The 67th Ordinary Session comes six months after the last one held in December 2024, during which the bloc approved the exit of Mali, Burkina Faso, and Niger from the regional bloc.
It also coincides with President Tinubu’s end to his second term as Chairman of the Authority of Heads of State and Government of ECOWAS.
President Tinubu was re-elected on July 7, 2024, for a second term after his first tenure which began in July 9, 2023.

‘End Pit-To-Port Dependency’
At the inaugural West Africa Economic Summit (WAES) held at the Bola Ahmed Tinubu International Conference Centre, Abuja, on Saturday, Tinubu called on West African nations to end the practice of exporting raw minerals without processing them locally — a trend he described as the “pit-to-port” dependency.
Instead, he called for investment in regional value chains, manufacturing, and innovation, stressing the urgency for collective economic transformation across the region.
“The era of warm pit to the port must end. We must turn our mineral wealth into domestic economic value, jobs, technology, and manufacturing.

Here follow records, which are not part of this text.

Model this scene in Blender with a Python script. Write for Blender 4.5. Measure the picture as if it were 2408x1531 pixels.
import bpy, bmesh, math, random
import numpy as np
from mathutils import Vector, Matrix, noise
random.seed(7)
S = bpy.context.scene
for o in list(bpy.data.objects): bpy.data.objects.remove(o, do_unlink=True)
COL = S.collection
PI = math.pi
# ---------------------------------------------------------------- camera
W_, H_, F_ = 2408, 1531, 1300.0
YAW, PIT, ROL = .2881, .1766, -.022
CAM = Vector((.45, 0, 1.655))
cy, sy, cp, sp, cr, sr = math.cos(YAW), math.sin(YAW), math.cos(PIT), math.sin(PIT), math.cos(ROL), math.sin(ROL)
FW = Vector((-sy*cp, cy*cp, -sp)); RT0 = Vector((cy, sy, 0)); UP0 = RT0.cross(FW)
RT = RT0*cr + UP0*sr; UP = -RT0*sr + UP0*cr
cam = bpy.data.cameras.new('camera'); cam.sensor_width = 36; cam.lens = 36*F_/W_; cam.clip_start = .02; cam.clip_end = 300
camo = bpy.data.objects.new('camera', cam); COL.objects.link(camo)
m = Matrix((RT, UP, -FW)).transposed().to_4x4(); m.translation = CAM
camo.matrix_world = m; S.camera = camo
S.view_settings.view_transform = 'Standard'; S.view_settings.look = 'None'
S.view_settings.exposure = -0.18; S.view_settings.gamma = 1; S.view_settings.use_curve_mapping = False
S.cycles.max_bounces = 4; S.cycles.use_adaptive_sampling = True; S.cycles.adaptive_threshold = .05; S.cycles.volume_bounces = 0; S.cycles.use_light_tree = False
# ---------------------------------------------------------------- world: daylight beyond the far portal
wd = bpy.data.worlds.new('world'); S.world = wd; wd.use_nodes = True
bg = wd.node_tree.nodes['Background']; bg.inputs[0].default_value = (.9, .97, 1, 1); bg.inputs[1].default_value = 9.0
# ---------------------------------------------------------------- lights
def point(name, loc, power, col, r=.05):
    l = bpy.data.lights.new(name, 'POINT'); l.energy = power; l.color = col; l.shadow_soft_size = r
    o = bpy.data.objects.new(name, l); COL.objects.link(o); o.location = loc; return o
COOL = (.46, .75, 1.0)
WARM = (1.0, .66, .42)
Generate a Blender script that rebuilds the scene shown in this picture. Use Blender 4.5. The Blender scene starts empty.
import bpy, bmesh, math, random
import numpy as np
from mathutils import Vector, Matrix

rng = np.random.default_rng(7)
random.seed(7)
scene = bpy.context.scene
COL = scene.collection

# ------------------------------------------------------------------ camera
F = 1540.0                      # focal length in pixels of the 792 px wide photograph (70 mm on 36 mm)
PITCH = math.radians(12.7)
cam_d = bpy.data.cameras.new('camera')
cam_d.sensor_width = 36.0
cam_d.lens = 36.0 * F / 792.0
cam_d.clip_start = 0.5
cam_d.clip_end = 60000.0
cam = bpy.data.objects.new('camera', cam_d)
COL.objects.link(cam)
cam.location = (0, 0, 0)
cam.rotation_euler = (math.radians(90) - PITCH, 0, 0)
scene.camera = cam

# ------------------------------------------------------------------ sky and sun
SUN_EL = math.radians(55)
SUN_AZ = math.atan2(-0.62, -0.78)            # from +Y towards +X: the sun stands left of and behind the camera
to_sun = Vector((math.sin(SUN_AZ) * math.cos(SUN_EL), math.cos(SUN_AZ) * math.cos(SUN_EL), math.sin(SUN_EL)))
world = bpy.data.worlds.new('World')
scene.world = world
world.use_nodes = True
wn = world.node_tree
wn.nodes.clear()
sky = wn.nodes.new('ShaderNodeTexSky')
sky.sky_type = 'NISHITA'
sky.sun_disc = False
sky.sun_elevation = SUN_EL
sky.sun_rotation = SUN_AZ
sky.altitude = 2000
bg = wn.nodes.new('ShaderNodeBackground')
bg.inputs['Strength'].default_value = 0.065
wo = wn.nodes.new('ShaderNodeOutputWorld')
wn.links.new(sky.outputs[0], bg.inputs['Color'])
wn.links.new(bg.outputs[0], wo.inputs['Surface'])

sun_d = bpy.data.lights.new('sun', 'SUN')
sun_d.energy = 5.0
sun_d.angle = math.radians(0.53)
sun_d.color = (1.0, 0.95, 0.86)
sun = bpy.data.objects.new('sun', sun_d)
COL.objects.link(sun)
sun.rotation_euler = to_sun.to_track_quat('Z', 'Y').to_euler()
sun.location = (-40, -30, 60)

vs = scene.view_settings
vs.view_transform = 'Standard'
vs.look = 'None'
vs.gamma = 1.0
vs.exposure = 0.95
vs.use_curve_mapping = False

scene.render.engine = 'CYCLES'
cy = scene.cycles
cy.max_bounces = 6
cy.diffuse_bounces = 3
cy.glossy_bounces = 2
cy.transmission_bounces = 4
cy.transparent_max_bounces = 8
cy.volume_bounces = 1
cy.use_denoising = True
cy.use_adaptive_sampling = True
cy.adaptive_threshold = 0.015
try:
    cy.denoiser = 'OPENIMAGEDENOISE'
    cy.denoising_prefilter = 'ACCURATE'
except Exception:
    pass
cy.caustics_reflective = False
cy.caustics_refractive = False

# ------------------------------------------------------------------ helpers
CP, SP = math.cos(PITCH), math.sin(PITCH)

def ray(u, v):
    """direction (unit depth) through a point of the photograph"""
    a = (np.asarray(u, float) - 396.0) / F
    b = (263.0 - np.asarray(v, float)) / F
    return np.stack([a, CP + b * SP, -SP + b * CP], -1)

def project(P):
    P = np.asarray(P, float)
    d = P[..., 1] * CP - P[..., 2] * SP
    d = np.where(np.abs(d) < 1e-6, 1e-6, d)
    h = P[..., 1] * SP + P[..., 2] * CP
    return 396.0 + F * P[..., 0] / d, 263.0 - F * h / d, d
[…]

“To be resource-rich is not enough — we must become value chain smart and invest in local processing and regional manufacturing,” he said.
The summit, an initiative of President Tinubu in his capacity as Chairman of the ECOWAS Authority of Heads of State and Government, Tinubu warned that intraregional trade within West Africa remained under 10 per cent, which he attributed not to a lack of political will but to poor coordination.
“Opportunity alone does not guarantee transformation. The global economy will not wait for West Africa to get its hands together — nor should we.
“Rather than competing in isolation or relying on external partners, we must strengthen our regional value chain, invest in infrastructure, and coordinate our policies,” he stated.
While highlighting the region’s youthful population as its greatest asset, he cautioned that it could become a liability if not supported through investment in education, digital infrastructure, and enterprise.
“Our prosperity depends on regional supply chains, energy networks, and data frameworks. We must design them together, or they will collapse separately.
“From the Lagos to Abidjan highway and the West African Power Pool to creative industry initiatives, our joint projects show what’s possible when we work together. But we must move from declarations to concrete deals — from policy frameworks to practical implementation,” Tinubu added.